Here, the solution is for ABC to have a valid § 754 election in place. Section 743 provides that, upon a § 754 election, the partners in the above example are able to reallocate X’s basis to account for the mismatch in outside and inside basis. Although this article will not address the mechanics of a § 754 election, it hopefully highlights the importance of such consideration when consummating acquisitions/dispositions of real property through partnership. For more information on § 754 elections, please feel free to contact Jechonias S. James, P.C., or see your local tax professional.
DISLCAIMER: This material has been prepared for informational purposes only, and is not intended to provide, and should not be relied on for, tax, legal or accounting advice. You should consult your own tax, legal and accounting advisors before engaging in any transaction.

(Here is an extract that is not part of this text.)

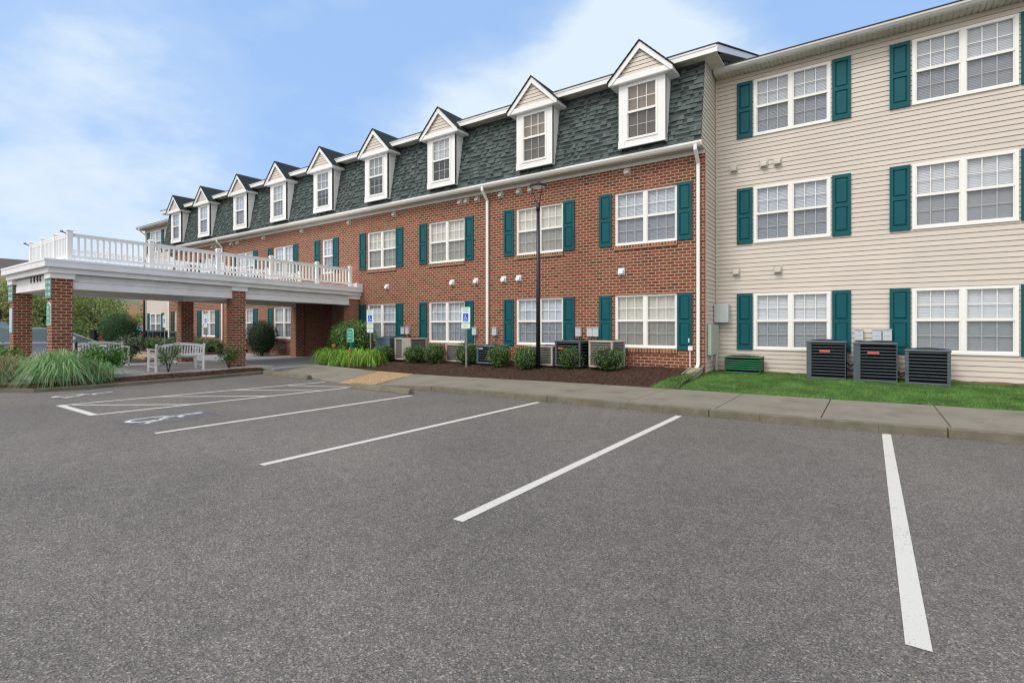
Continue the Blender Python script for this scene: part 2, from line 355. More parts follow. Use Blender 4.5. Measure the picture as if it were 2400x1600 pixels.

[1] The term “partnership” is used to denote state entities that are taxed under Subchapter K of the Internal Revenue Code. [2] 26 U.S.C. § 722. [3] Id. at § 723. [4] Partners may allocate tax items (i.e. income, deductions, gain, loss, credits) as they see fit provided that such allocations have “substantial economic effect.” Treas. Reg. § 1.704-1(b)(2). [5] 26 U.S.C. § 705(a)(1). [6] Id. at § 705(a)(2). [7] 26 U.S.C. §§ 167, 168. [8] A discounted sale of partnership interest carries the same potential. [9] Each member’s share of the inside basis is equal to their portion of the total contributions used to acquire the building ($120/3=$40).